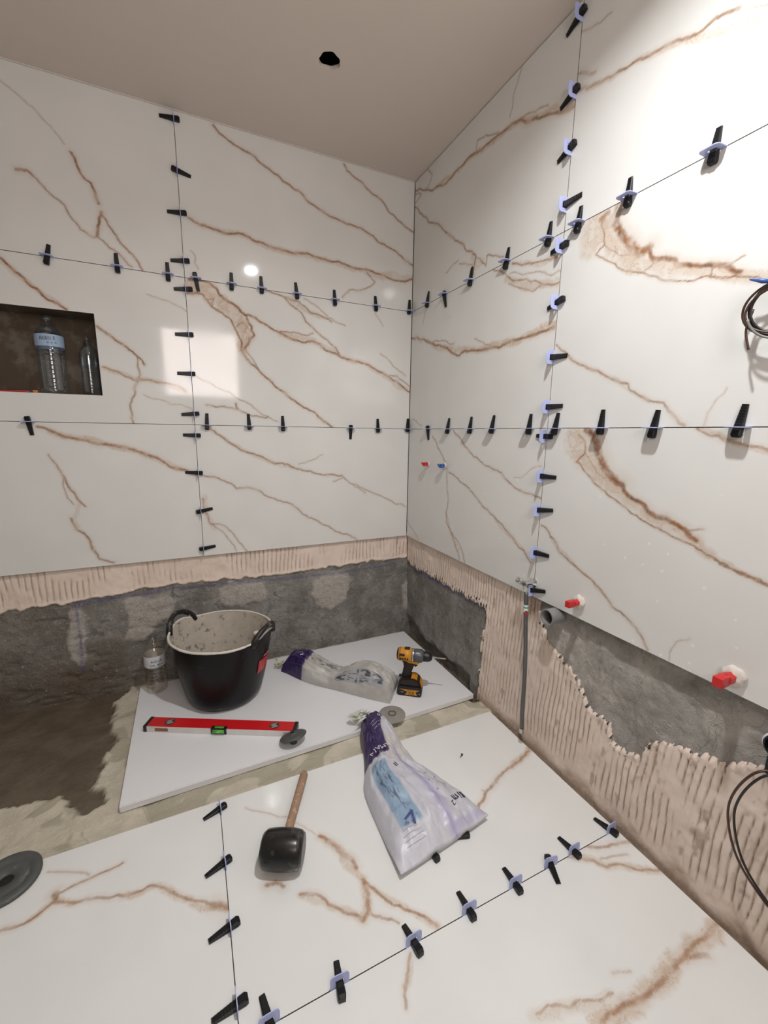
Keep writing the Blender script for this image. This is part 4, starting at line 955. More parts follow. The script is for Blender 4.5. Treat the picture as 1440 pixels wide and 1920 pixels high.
# band under the rim and the red label, both following the shell
def tub_r(a, z):
    t = z / HT; return (RB + (RTOP - RB) * (t ** 0.85)) * (1 + 0.035 * t * math.cos(2 * (a - HA[0])))
def tub_patch(a0, a1, z0, z1, off, na=12, nz=5):
    v = []; f = []
    for j in range(nz + 1):
        for i in range(na + 1):
            a = a0 + (a1 - a0) * i / na; z = z0 + (z1 - z0) * j / nz; r = tub_r(a, z) + off + 0.0012
            v.append((r * math.cos(a), r * math.sin(a), z))
    for j in range(nz):
        for i in range(na):
            k = j * (na + 1) + i; f.append((k, k + 1, k + na + 2, k + na + 1))
    return v, f
LA = math.radians(-35)
v, f = tub_patch(LA - 0.24, LA + 0.18, 0.142, 0.205, 0.0016); lab = MB().add(v, f).build('label', M_RED, tb, True); lab['label'] = 'red label with lines of print'
tx = MB()
for k, (w0, w1) in enumerate(((-.15, .16), (-.14, .12), (-.15, .14), (-.13, .05))):
    v, f = tub_patch(LA - 0.04 + w0, LA - 0.04 + w1, 0.188 - 0.011 * k, 0.1905 - 0.011 * k, 0.0026, 8, 1); tx.add(v, f)
v, f = tub_patch(LA - .1, LA + .14, 0.212, 0.219, 0.0026, 8, 1); tx.add(v, f)
tx.build('print', plain('faded_pink_ink', (0.75, 0.32, 0.32), 0.6), lab, False)
# trowel with an orange handle stuck into the tub
st = thing('trowel', 'orange wooden tool handle with white end standing inside the black tub', 'trowel', (-0.888, -0.215, ZT + 0.045))
MB().tube([(-0.035, -0.01, 0.0), (-0.012, -0.005, 0.10), (0.004, 0.0, 0.205)], [0.010, 0.0125, 0.0135], 14).build('handle', M_ORANGEWOOD, st, True)
MB().lathe([(0.0138, 0), (0.0145, 0.004), (0.0138, 0.010), (0.006, 0.014), (0.001, 0.0142)], 16, TR(0.004, 0, 0.203)).build('end_cap', M_RIM, st, True)

# ------------------------------------------------------------------ spirit level
lv = thing('spirit_level', 'red and silver spirit level lying flat on the white board before the tub', 'spirit level', (-1.345, -0.370, ZT), math.radians(-26.6))
LL, LW, LH = 0.600, 0.056, 0.024
MB().box(0.012, LL - 0.012, 0.0, LW, 0.0, LH, 0.0015).build('body', M_ALU, lv)
MB().box(0.013, LL - 0.013, 0.0025, LW - 0.001, LH - 0.0005, LH + 0.001).build('face', M_LEVELRED, lv)
for a in (0.0, LL - 0.014): MB().box(a, a + 0.014, -0.0008, LW + 0.0008, -0.0 + 0.0002, LH + 0.0018, 0.002).build('end_cap', M_BLACK, lv)
MB().box(0.268, 0.330, -0.0012, 0.016, 0.002, LH + 0.0016, 0.001).build('vial_housing', M_BLACK, lv)
vial = MB().tube([(0.277, -0.0005, 0.014), (0.321, -0.0005, 0.014)], 0.0075, 14).build('vial', M_GREEN, lv, True)
MB().box(0.281, 0.317, 0.003, 0.0125, LH + 0.0008, LH + 0.0022, 0.0006).build('window', M_GREEN, lv)
MB().tube([(0.292, -0.0078, 0.016), (0.304, -0.0078, 0.016)], 0.0018, 8).build('bubble', plain('pale_green', (0.35, 0.6, 0.2), 0.2), vial, True)
for cx in (0.092, 0.510):
    hb = MB().lathe([(0.0005, 0.0), (0.017, 0.0), (0.0185, 0.0007)], 28, TR(cx, 0.029, LH + 0.0011), cap=False).build('emblem', plain('dark_print_%d' % int(cx * 100), (0.05, 0.04, 0.03), 0.5), lv, False)
    pm = MB()
    for k in range(4): pm.box(-0.013 + 0.004 * (k % 2), 0.012 - 0.003 * (k % 3), -0.010 + 0.006 * k, -0.0075 + 0.006 * k, 0.0016, 0.002, 0, TR(cx, 0.029, LH + 0.0002) @ RZ(0.5))
    pm.build('print', M_ALU, hb, False)
MB().box(0.047, 0.098, -0.0009, 0.0004, 0.006, 0.019).build('sticker', plain('bronze_sticker', (0.25, 0.10, 0.05), 0.4), lv, False)

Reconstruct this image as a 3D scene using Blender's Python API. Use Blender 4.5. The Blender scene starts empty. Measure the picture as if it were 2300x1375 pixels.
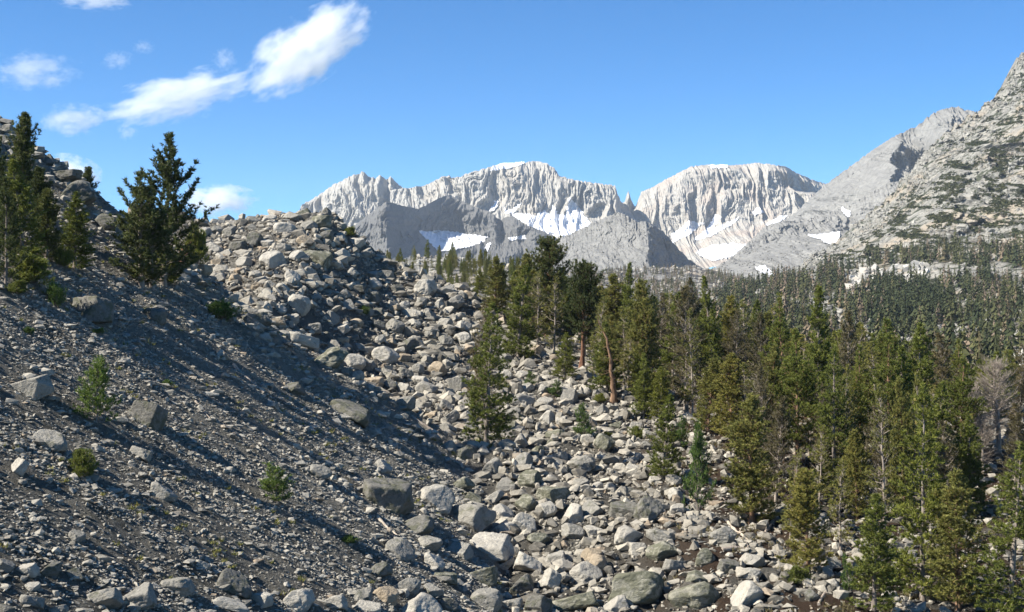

OBJECTIVE: Do not include images; quote all of the entries above exactly.

EXERCISE ANSWER:
Keep writing the Blender script for this image. This is part 4, starting at line 955. More parts follow. The script is for Blender 4.5. Treat the picture as 1440 pixels wide and 1920 pixels high.
# band under the rim and the red label, both following the shell
def tub_r(a, z):
    t = z / HT; return (RB + (RTOP - RB) * (t ** 0.85)) * (1 + 0.035 * t * math.cos(2 * (a - HA[0])))
def tub_patch(a0, a1, z0, z1, off, na=12, nz=5):
    v = []; f = []
    for j in range(nz + 1):
        for i in range(na + 1):
            a = a0 + (a1 - a0) * i / na; z = z0 + (z1 - z0) * j / nz; r = tub_r(a, z) + off + 0.0012
            v.append((r * math.cos(a), r * math.sin(a), z))
    for j in range(nz):
        for i in range(na):
            k = j * (na + 1) + i; f.append((k, k + 1, k + na + 2, k + na + 1))
    return v, f
LA = math.radians(-35)
v, f = tub_patch(LA - 0.24, LA + 0.18, 0.142, 0.205, 0.0016); lab = MB().add(v, f).build('label', M_RED, tb, True); lab['label'] = 'red label with lines of print'
tx = MB()
for k, (w0, w1) in enumerate(((-.15, .16), (-.14, .12), (-.15, .14), (-.13, .05))):
    v, f = tub_patch(LA - 0.04 + w0, LA - 0.04 + w1, 0.188 - 0.011 * k, 0.1905 - 0.011 * k, 0.0026, 8, 1); tx.add(v, f)
v, f = tub_patch(LA - .1, LA + .14, 0.212, 0.219, 0.0026, 8, 1); tx.add(v, f)
tx.build('print', plain('faded_pink_ink', (0.75, 0.32, 0.32), 0.6), lab, False)
# trowel with an orange handle stuck into the tub
st = thing('trowel', 'orange wooden tool handle with white end standing inside the black tub', 'trowel', (-0.888, -0.215, ZT + 0.045))
MB().tube([(-0.035, -0.01, 0.0), (-0.012, -0.005, 0.10), (0.004, 0.0, 0.205)], [0.010, 0.0125, 0.0135], 14).build('handle', M_ORANGEWOOD, st, True)
MB().lathe([(0.0138, 0), (0.0145, 0.004), (0.0138, 0.010), (0.006, 0.014), (0.001, 0.0142)], 16, TR(0.004, 0, 0.203)).build('end_cap', M_RIM, st, True)

# ------------------------------------------------------------------ spirit level
lv = thing('spirit_level', 'red and silver spirit level lying flat on the white board before the tub', 'spirit level', (-1.345, -0.370, ZT), math.radians(-26.6))
LL, LW, LH = 0.600, 0.056, 0.024
MB().box(0.012, LL - 0.012, 0.0, LW, 0.0, LH, 0.0015).build('body', M_ALU, lv)
MB().box(0.013, LL - 0.013, 0.0025, LW - 0.001, LH - 0.0005, LH + 0.001).build('face', M_LEVELRED, lv)
for a in (0.0, LL - 0.014): MB().box(a, a + 0.014, -0.0008, LW + 0.0008, -0.0 + 0.0002, LH + 0.0018, 0.002).build('end_cap', M_BLACK, lv)
MB().box(0.268, 0.330, -0.0012, 0.016, 0.002, LH + 0.0016, 0.001).build('vial_housing', M_BLACK, lv)
vial = MB().tube([(0.277, -0.0005, 0.014), (0.321, -0.0005, 0.014)], 0.0075, 14).build('vial', M_GREEN, lv, True)
MB().box(0.281, 0.317, 0.003, 0.0125, LH + 0.0008, LH + 0.0022, 0.0006).build('window', M_GREEN, lv)
MB().tube([(0.292, -0.0078, 0.016), (0.304, -0.0078, 0.016)], 0.0018, 8).build('bubble', plain('pale_green', (0.35, 0.6, 0.2), 0.2), vial, True)
for cx in (0.092, 0.510):
    hb = MB().lathe([(0.0005, 0.0), (0.017, 0.0), (0.0185, 0.0007)], 28, TR(cx, 0.029, LH + 0.0011), cap=False).build('emblem', plain('dark_print_%d' % int(cx * 100), (0.05, 0.04, 0.03), 0.5), lv, False)
    pm = MB()
    for k in range(4): pm.box(-0.013 + 0.004 * (k % 2), 0.012 - 0.003 * (k % 3), -0.010 + 0.006 * k, -0.0075 + 0.006 * k, 0.0016, 0.002, 0, TR(cx, 0.029, LH + 0.0002) @ RZ(0.5))
    pm.build('print', M_ALU, hb, False)
MB().box(0.047, 0.098, -0.0009, 0.0004, 0.006, 0.019).build('sticker', plain('bronze_sticker', (0.25, 0.10, 0.05), 0.4), lv, False)

Reconstruct this image as a 3D scene using Blender's Python API. Use Blender 4.5. The Blender scene starts empty. Measure the picture as if it were 2300x1375 pixels.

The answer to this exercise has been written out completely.